* OBJECTIVE
Only the lines from the one containing "Recreate this scene" down to the one containing "scene.camera = cam" should be printed, exactly as they stand, ends included.

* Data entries

+--

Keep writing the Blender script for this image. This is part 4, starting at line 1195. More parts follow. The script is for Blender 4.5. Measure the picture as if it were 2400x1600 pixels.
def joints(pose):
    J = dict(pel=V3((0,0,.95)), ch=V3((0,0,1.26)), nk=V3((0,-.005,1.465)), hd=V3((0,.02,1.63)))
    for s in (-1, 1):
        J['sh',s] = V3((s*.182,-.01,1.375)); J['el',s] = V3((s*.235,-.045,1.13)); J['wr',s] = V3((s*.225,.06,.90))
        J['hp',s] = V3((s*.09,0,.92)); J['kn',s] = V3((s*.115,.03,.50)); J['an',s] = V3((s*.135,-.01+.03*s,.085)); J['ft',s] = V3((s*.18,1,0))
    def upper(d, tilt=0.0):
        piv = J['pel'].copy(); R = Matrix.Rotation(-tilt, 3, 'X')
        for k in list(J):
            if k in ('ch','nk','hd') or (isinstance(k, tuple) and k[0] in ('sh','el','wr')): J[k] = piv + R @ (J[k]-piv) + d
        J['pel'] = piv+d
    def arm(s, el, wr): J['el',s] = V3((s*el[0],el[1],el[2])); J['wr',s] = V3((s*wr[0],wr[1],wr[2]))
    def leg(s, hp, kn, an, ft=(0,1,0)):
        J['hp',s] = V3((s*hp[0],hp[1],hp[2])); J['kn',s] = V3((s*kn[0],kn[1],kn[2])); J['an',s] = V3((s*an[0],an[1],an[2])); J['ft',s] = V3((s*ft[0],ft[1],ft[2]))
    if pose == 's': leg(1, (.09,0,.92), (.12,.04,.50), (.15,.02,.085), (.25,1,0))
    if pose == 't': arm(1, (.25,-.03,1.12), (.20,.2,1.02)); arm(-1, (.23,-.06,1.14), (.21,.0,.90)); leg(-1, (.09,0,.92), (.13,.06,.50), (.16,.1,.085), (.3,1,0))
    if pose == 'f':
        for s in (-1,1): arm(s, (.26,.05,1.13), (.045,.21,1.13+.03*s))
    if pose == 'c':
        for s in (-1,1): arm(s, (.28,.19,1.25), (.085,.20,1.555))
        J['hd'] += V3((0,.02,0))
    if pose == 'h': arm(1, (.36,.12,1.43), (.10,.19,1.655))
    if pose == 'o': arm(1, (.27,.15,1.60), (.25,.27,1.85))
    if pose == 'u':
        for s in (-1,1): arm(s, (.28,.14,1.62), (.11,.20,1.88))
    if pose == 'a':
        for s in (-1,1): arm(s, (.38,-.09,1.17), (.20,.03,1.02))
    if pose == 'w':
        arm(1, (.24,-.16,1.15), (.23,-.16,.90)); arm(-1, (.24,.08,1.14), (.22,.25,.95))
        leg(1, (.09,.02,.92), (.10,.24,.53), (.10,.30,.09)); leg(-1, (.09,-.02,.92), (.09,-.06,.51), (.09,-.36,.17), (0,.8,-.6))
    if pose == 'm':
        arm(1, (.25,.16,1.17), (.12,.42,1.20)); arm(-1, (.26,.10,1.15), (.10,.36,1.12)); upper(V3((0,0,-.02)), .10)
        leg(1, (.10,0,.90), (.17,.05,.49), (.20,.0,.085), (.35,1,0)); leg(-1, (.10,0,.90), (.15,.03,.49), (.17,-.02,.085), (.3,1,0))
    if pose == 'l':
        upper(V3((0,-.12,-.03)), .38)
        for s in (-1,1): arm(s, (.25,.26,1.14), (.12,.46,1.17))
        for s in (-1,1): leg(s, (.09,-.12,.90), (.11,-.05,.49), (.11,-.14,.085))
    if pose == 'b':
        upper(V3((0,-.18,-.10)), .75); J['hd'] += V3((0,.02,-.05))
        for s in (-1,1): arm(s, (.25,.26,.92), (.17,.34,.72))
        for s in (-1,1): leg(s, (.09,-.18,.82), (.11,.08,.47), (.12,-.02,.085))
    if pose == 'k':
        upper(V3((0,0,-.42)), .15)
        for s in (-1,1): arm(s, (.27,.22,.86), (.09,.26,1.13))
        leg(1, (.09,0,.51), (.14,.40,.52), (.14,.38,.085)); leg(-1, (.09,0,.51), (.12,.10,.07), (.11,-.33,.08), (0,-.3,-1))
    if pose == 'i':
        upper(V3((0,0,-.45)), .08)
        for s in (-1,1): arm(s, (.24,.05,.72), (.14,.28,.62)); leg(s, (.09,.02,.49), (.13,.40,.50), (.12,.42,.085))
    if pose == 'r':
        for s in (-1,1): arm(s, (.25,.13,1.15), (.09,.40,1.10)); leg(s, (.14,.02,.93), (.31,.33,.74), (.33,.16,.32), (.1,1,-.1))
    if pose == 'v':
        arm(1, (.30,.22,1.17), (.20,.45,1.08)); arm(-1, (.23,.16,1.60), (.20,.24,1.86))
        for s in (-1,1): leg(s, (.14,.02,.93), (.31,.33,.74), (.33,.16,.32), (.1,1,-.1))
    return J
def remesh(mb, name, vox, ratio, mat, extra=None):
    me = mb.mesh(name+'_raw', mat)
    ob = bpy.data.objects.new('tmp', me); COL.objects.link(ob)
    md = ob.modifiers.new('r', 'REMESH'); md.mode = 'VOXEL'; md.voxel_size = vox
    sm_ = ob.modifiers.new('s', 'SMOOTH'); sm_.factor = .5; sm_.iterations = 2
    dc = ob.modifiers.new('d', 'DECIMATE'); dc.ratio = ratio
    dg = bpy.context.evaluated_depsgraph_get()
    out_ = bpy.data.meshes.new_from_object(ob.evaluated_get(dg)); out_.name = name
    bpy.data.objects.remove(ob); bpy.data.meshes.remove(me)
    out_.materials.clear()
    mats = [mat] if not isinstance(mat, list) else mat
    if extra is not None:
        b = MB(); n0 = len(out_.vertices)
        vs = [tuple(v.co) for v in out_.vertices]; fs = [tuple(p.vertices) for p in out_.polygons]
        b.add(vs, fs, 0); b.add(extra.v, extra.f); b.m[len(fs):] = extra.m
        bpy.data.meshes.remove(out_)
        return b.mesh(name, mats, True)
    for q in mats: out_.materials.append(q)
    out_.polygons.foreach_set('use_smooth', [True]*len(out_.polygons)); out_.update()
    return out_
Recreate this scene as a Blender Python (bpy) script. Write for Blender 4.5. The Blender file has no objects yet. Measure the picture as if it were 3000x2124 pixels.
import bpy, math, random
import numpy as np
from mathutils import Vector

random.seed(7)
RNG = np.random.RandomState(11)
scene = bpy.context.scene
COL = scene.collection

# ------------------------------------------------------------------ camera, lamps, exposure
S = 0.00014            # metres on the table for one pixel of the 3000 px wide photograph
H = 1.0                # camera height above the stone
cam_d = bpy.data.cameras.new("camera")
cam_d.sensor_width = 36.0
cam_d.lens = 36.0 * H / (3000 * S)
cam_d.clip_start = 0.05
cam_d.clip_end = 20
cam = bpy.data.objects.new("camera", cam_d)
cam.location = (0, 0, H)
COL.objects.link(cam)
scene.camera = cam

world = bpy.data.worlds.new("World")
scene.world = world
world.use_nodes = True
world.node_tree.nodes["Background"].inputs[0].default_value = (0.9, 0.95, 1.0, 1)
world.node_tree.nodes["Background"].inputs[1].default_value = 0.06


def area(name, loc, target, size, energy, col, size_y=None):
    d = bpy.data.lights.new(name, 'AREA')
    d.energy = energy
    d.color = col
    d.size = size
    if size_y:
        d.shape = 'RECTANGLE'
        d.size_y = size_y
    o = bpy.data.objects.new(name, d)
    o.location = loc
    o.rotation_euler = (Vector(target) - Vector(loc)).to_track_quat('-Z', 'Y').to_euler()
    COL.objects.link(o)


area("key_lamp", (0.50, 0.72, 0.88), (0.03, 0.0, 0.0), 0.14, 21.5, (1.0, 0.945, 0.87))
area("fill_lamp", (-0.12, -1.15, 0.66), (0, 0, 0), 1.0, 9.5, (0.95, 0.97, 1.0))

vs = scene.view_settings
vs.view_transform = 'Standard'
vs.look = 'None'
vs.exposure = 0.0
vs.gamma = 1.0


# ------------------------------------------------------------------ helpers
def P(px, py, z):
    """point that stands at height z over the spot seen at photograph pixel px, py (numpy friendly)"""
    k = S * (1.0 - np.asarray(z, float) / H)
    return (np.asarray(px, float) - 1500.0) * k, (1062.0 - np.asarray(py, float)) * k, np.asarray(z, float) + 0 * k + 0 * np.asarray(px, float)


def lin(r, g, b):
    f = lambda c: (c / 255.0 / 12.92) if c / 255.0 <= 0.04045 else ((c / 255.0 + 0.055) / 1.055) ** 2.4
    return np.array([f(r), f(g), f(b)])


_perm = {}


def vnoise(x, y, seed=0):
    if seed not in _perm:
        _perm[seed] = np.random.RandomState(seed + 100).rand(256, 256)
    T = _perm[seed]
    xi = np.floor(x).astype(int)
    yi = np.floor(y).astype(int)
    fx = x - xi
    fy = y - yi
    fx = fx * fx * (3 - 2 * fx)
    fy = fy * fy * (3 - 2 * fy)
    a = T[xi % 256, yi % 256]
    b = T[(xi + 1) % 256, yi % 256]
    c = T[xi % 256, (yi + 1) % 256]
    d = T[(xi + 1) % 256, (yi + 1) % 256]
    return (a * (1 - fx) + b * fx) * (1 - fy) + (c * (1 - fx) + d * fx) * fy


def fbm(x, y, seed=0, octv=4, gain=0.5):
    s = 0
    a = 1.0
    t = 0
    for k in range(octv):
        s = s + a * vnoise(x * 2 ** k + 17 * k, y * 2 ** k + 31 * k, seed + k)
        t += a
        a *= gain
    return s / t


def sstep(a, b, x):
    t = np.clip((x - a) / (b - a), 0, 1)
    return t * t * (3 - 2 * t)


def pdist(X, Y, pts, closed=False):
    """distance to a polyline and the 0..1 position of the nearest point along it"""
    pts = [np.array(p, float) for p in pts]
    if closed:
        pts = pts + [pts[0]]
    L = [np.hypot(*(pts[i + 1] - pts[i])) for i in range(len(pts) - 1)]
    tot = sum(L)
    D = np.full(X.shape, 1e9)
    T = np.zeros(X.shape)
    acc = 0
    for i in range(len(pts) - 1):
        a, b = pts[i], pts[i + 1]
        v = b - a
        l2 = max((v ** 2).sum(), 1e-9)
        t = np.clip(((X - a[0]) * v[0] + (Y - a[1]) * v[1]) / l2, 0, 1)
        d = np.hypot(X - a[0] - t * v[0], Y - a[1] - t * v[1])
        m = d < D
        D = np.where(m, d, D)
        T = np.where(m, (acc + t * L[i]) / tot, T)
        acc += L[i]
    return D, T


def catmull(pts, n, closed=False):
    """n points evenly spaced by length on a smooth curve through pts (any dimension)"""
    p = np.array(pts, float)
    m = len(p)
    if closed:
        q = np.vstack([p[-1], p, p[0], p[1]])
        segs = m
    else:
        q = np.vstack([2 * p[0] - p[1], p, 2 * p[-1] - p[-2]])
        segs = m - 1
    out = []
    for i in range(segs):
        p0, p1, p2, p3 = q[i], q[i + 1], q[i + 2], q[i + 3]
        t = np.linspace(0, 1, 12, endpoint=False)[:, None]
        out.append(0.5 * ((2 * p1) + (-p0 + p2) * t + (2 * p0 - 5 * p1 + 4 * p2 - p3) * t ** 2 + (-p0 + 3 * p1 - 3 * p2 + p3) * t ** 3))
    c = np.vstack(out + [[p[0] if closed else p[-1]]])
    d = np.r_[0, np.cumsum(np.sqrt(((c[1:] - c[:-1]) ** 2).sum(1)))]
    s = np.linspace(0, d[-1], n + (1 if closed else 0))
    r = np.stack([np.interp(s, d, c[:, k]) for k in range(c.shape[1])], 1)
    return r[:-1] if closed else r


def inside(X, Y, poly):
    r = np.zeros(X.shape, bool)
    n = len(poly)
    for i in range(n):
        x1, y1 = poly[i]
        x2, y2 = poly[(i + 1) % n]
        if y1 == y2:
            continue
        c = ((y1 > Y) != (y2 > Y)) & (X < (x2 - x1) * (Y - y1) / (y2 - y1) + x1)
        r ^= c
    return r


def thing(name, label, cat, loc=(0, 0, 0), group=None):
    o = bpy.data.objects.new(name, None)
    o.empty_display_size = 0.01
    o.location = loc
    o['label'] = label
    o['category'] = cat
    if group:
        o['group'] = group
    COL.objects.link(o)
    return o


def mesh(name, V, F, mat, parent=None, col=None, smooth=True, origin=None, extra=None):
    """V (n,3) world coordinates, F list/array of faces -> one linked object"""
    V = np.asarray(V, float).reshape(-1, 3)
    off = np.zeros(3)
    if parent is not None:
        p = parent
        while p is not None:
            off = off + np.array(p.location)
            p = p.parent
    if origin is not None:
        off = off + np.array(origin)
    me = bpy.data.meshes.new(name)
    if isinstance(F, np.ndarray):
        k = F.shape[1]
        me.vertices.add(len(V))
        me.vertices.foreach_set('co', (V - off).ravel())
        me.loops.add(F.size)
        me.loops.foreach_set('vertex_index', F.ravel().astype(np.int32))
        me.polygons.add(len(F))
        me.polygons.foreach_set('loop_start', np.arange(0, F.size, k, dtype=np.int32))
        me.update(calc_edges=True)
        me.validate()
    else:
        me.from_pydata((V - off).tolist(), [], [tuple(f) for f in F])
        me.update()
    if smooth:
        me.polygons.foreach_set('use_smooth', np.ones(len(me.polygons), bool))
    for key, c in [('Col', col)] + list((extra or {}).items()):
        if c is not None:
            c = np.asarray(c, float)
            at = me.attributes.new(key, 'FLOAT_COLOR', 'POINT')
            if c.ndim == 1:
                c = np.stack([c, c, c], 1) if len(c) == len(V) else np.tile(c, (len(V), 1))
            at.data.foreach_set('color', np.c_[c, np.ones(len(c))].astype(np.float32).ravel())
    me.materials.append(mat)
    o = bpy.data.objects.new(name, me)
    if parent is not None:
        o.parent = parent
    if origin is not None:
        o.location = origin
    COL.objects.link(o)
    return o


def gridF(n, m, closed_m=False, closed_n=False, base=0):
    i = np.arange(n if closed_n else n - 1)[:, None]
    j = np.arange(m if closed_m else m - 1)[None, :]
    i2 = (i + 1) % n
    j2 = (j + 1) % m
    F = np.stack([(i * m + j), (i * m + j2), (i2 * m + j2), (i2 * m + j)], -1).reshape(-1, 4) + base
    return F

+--

* RESULT OF THE TASK
Recreate this scene as a Blender Python (bpy) script. Write for Blender 4.5. The Blender file has no objects yet. Measure the picture as if it were 3000x2124 pixels.
import bpy, math, random
import numpy as np
from mathutils import Vector

random.seed(7)
RNG = np.random.RandomState(11)
scene = bpy.context.scene
COL = scene.collection

# ------------------------------------------------------------------ camera, lamps, exposure
S = 0.00014            # metres on the table for one pixel of the 3000 px wide photograph
H = 1.0                # camera height above the stone
cam_d = bpy.data.cameras.new("camera")
cam_d.sensor_width = 36.0
cam_d.lens = 36.0 * H / (3000 * S)
cam_d.clip_start = 0.05
cam_d.clip_end = 20
cam = bpy.data.objects.new("camera", cam_d)
cam.location = (0, 0, H)
COL.objects.link(cam)
scene.camera = cam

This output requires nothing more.